-- Begin SUPPLIED MATERIAL --
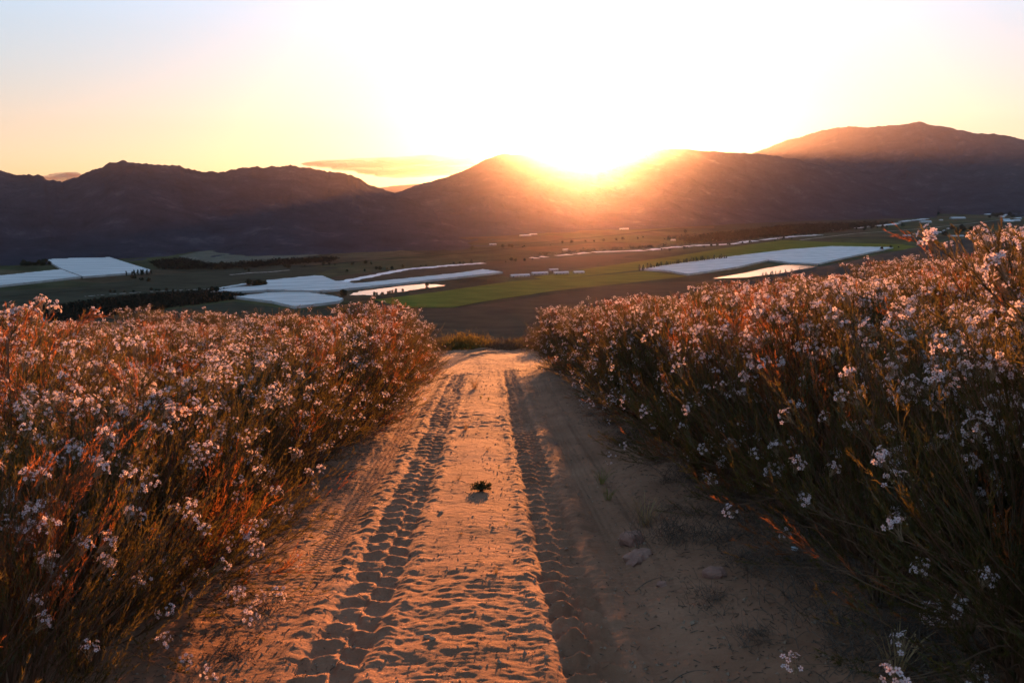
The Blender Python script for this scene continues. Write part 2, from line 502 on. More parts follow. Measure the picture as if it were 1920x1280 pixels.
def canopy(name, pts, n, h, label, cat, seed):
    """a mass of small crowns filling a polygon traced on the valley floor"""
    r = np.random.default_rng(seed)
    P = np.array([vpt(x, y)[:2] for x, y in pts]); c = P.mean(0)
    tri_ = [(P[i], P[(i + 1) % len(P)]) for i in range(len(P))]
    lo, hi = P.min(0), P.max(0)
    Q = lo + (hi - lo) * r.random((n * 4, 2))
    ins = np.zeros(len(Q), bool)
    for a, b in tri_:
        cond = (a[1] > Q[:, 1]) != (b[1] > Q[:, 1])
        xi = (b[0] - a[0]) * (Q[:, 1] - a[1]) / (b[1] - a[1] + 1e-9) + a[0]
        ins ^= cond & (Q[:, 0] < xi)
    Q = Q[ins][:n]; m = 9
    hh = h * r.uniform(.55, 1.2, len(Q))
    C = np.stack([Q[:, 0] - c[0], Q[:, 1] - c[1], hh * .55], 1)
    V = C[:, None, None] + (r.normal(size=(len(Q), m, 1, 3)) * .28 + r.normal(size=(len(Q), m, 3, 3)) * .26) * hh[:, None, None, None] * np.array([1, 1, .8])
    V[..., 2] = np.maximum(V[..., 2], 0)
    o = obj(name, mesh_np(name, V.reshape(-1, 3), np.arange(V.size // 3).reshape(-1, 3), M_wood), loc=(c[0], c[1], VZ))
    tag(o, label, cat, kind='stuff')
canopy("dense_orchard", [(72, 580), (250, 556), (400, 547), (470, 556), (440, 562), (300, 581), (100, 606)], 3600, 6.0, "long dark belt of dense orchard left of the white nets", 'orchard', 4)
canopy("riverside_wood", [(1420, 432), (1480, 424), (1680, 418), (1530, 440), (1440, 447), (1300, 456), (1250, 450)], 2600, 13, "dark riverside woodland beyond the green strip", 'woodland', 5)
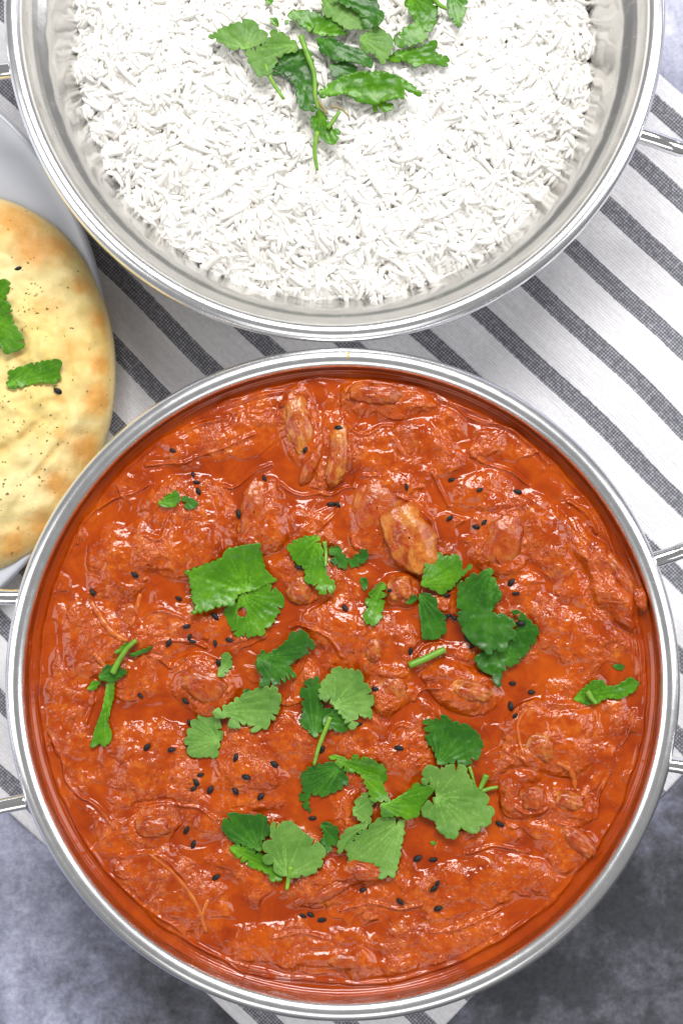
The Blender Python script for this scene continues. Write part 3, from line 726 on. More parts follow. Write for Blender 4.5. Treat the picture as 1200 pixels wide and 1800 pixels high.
-- End SUPPLIED MATERIAL --
_WHAT THE EXERCISE ASKS_. Leave the pictures out, and restate exactly the lines from the start of the records through the one that contains "riverside woodland beyond".

_RESPONSE_.
The Blender Python script for this scene continues. Write part 2, from line 502 on. More parts follow. Measure the picture as if it were 1920x1280 pixels.
def canopy(name, pts, n, h, label, cat, seed):
    """a mass of small crowns filling a polygon traced on the valley floor"""
    r = np.random.default_rng(seed)
    P = np.array([vpt(x, y)[:2] for x, y in pts]); c = P.mean(0)
    tri_ = [(P[i], P[(i + 1) % len(P)]) for i in range(len(P))]
    lo, hi = P.min(0), P.max(0)
    Q = lo + (hi - lo) * r.random((n * 4, 2))
    ins = np.zeros(len(Q), bool)
    for a, b in tri_:
        cond = (a[1] > Q[:, 1]) != (b[1] > Q[:, 1])
        xi = (b[0] - a[0]) * (Q[:, 1] - a[1]) / (b[1] - a[1] + 1e-9) + a[0]
        ins ^= cond & (Q[:, 0] < xi)
    Q = Q[ins][:n]; m = 9
    hh = h * r.uniform(.55, 1.2, len(Q))
    C = np.stack([Q[:, 0] - c[0], Q[:, 1] - c[1], hh * .55], 1)
    V = C[:, None, None] + (r.normal(size=(len(Q), m, 1, 3)) * .28 + r.normal(size=(len(Q), m, 3, 3)) * .26) * hh[:, None, None, None] * np.array([1, 1, .8])
    V[..., 2] = np.maximum(V[..., 2], 0)
    o = obj(name, mesh_np(name, V.reshape(-1, 3), np.arange(V.size // 3).reshape(-1, 3), M_wood), loc=(c[0], c[1], VZ))
    tag(o, label, cat, kind='stuff')
canopy("dense_orchard", [(72, 580), (250, 556), (400, 547), (470, 556), (440, 562), (300, 581), (100, 606)], 3600, 6.0, "long dark belt of dense orchard left of the white nets", 'orchard', 4)
canopy("riverside_wood", [(1420, 432), (1480, 424), (1680, 418), (1530, 440), (1440, 447), (1300, 456), (1250, 450)], 2600, 13, "dark riverside woodland beyond the green strip", 'woodland', 5)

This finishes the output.